I know not everyone wants to hear this one, especially those who are routine averse, but it is a time and efficiency saver. Set some hours for yourself if possible. Otherwise you will find yourself doing less over the course of more hours and working into the wee evening hours. No one wants to be doing email at 11:00 pm if it can be helped. When I was travel blogging a lot and on the road more regularly, I initially thought it was the most liberating thing ever. But then I couldn’t get anything done. I still have blog posts that are five years old in my drafts because of this. I learned really fast that I need a container. It doesn’t have to be a strict one, but I need to make parameters for myself even if I let them be porous. I’m a Virgo rising (schedule and detail happy) and the Virgo helps keep my meandering Pisces daydreaming sun at bay. If I didn’t set a schedule for myself with blocks of time, I would find myself creative writing all day long or dreaming about creative writing in a cottage in the middle of the Scottish Highlands on my latest book idea (not that I speak from experience or anything). Some might think that not being in a structured work environment like an office should be about doing whatever you want, whenever you want and for some of you that will work. For the vast majority, it won’t. Most people need a container. The good thing is that when you don’t commute you have a little more time, choice and control over that (within the confines of what is possible for your job and life of course).

A subset of this is, take a shower and get dressed every morning. This might sound silly, but for me it makes a huge difference. Working in my pajamas or even my yoga pants (and I’m a yoga teacher part of the time) doesn’t work for me. Not only is this part of my routine from number 2, I just think better when I’m dressed and not wearing what I wore to bed. It’s like you used to have school clothes and home clothes, and you would have to change after school before you could play. (This wasn’t something we did, but I hear people did.) Basically the same concept.  This is work time, this is not work time. A theme you’ll see through a lot of these. 

3. Food and Snacks.

This is where a lot of people fall down. I mitigate this by always having water at my desk or wherever I am working. If I stay hydrated enough, I am less likely to snack. Especially stress snack. This is highly individualized based on your metabolism and eating style, but give this some thought and set a plan into place so it’s not willy nilly and you can stay healthy in your new working environment. 

4. Boundaries.

This is by far the hardest one for me. When you work from home, it’s possible to work ALL of the time. Number two above will help with this, but a part of this is also knowing what your jobs expectations are of you. Are you expected and required to be on all the time, or is that something you are putting on it yourself? When you find out the new expectations, it makes it easier to set boundaries on your side and not allow work-leak into the rest of your life. Boundaries also include things you normally do and have in the physical office. Some of this might need to be adjusted, but be aware when you start to feel overly drained because a boundary has crumbled. This is sneaky in life and in work, especially when you are doing both from the same place. 

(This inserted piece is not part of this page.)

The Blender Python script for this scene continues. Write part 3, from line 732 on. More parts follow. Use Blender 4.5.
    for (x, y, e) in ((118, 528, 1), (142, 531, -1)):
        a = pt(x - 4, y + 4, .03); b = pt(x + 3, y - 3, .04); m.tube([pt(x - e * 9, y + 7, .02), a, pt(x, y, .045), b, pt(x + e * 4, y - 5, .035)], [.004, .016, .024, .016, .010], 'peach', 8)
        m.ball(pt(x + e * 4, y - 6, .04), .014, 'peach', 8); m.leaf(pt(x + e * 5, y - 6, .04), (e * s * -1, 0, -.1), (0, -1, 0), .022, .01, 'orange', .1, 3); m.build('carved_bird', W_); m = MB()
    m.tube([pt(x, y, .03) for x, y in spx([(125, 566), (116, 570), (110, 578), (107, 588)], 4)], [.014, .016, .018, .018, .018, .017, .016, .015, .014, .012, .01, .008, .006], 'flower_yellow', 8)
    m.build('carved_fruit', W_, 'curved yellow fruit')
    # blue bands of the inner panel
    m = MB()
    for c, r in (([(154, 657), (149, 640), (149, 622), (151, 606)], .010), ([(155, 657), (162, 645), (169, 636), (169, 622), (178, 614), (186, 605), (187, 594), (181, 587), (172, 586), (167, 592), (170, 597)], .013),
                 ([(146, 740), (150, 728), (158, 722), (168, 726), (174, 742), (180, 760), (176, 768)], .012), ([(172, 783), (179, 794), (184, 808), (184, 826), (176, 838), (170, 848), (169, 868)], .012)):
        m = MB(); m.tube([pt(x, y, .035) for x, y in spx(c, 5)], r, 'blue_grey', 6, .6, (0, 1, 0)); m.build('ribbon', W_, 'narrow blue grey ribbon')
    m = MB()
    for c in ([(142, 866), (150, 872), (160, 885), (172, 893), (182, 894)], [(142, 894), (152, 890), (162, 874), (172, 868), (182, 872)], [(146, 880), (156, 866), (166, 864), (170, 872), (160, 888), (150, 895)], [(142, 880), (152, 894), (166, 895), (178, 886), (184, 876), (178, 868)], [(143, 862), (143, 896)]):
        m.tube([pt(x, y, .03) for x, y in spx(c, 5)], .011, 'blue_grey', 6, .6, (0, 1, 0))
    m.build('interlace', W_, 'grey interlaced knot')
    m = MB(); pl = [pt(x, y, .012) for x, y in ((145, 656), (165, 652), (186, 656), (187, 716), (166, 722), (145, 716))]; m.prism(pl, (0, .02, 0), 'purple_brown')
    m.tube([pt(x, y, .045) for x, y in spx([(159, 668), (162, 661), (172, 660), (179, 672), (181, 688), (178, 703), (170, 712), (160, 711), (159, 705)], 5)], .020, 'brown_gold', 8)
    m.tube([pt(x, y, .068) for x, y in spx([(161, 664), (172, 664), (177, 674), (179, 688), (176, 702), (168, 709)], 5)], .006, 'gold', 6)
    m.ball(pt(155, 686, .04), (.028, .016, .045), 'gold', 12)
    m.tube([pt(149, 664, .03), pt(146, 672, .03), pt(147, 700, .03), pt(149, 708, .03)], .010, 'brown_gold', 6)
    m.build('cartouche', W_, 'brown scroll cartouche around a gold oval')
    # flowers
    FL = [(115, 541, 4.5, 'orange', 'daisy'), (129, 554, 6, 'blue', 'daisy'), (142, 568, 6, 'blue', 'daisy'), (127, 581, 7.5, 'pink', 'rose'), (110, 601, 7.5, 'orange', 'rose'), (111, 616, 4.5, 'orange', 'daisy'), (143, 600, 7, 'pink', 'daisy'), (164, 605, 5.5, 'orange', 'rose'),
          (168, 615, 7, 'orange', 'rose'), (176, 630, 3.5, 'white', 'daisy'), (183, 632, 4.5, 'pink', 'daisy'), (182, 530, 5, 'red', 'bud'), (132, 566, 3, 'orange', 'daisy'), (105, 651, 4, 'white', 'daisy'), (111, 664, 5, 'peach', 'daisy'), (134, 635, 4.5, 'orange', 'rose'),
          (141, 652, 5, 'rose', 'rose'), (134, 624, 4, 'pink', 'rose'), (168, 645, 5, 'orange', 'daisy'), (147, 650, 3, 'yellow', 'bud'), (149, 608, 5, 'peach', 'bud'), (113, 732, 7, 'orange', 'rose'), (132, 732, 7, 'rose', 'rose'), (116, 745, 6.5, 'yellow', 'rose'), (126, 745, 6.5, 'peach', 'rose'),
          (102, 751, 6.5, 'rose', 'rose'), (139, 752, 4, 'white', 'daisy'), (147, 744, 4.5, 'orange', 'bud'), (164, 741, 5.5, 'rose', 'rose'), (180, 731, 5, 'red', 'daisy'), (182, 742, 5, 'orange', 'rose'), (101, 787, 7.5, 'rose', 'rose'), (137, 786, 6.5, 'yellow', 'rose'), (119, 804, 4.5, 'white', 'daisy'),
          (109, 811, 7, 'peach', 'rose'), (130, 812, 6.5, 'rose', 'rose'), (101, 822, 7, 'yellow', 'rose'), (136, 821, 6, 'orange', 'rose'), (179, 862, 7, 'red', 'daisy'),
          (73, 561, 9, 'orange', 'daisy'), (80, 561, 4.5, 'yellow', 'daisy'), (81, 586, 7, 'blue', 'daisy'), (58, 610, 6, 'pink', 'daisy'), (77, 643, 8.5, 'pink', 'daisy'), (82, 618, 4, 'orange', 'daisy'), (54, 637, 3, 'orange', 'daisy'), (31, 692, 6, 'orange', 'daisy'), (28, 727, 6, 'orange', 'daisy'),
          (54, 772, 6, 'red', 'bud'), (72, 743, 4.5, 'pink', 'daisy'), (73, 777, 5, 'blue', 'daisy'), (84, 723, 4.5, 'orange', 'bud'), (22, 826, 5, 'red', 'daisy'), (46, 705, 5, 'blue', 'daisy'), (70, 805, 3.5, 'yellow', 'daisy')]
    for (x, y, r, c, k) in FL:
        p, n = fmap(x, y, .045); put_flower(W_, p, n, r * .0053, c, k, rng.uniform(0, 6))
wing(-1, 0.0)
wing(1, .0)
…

5. Have a dedicated space (if possible).

This will help you keep number 1 and 4 on track. Even if you don’t have a dedicated office or room in your dwelling, try to use the same desk, or same table or whatever it is. It sets a boundary for you. 

6. Don’t forget to take breaks.

Another one I struggle with. I can get hyper focused (hello Virgo), and lose all sense of time when I am working hard on something. It is not uncommon for me to go an entire day without getting up from my seat if I have a project that needs to get done. I won't notice that I haven’t eaten. This is likely not the case for most people, but if you are someone who tends to overwork, has experienced burnout or is a perfectionist, this is my flag for you. Get up and stretch your legs, or even better take a walk outside. (Walk and talk calls are my favorite.)

7. Create new habits by changing something in your physical environment.

If you find yourself struggling with a very specific part of your work from home life, change something in your physical environment to trigger your brain to create a new habit or pattern. For example, I found that I was slouching because I couldn’t reach the floor with my feet (this was the case with all chairs I tried) This was creating tension and stress when I was doing actual work and my productivity dropped. I created a new habit by placing a yoga block at my work space, so my feet would always have a place to land. Not only did this improve my posture overall, it also improved my focus because my physical body wasn’t nagging my attention due to discomfort.
8. Create a start the day and end the day ritual for yourself.

This can be really simple. A dedicated inhale and exhale, lighting a candle and then blowing it out, playing a specific song at the beginning and end of the day or really anything you choose. This is helpful for the brain to delineate work time and not work time. 

9.Don’t bring your work laptop or work device into the bedroom if you can at all help it.

It signals to your brain that is time to work instead of sleep. It signals that that space is also for work. Keeping it out of the room helps the brain separate work and sleep time, and will help in the long run with your sleep habits. (My phone has a bedtime too, but that is another discussion.) 

10. Get tech conscious.

At various times through these many years, I would feel so busy, but my billable hours were actually low. When this happens, I self-study. I look at all my habits, see how I was really spending my time. The results and information have often shocked me. When I see the data, I make changes. Moment, the app was helpful for me when I first delved into conscious tech about 4 years ago. What’s worked for me is deleting apps specifically social media, keeping my desktop clean, closing browser windows I’m not actively using, scheduling blocks of work and keeping the distractions as limited as I can. I’m one of these people that had to clean their room before they could focus on their homework as a kid, so take that for what it's worth. Your physical space also makes a difference in how you work and that can include your tech. 



Adam Grant, an organizational psychologist, says that there are two types of workers, those who integrate their life and work completely, and those that keep them in very separate compartments. Knowing which you are will help with the above process and knowing what is right for you. One is not better than the other, but it is a tool to help you create your own methodology for work from home. I’m the former (someone who integrates), but I keep trying to be the latter, some of the above helps me keep a better balance of the two. 


Everyone will have different situations, small children, elderly relatives, pets, an empty house, the gamut, but little adjustments can be found in every situation to make things be more easeful for you. Take the time to ask the right questions of yourself and be a little mindful. And, as I always say in my yoga classes, do what works for you, and experiment a lot.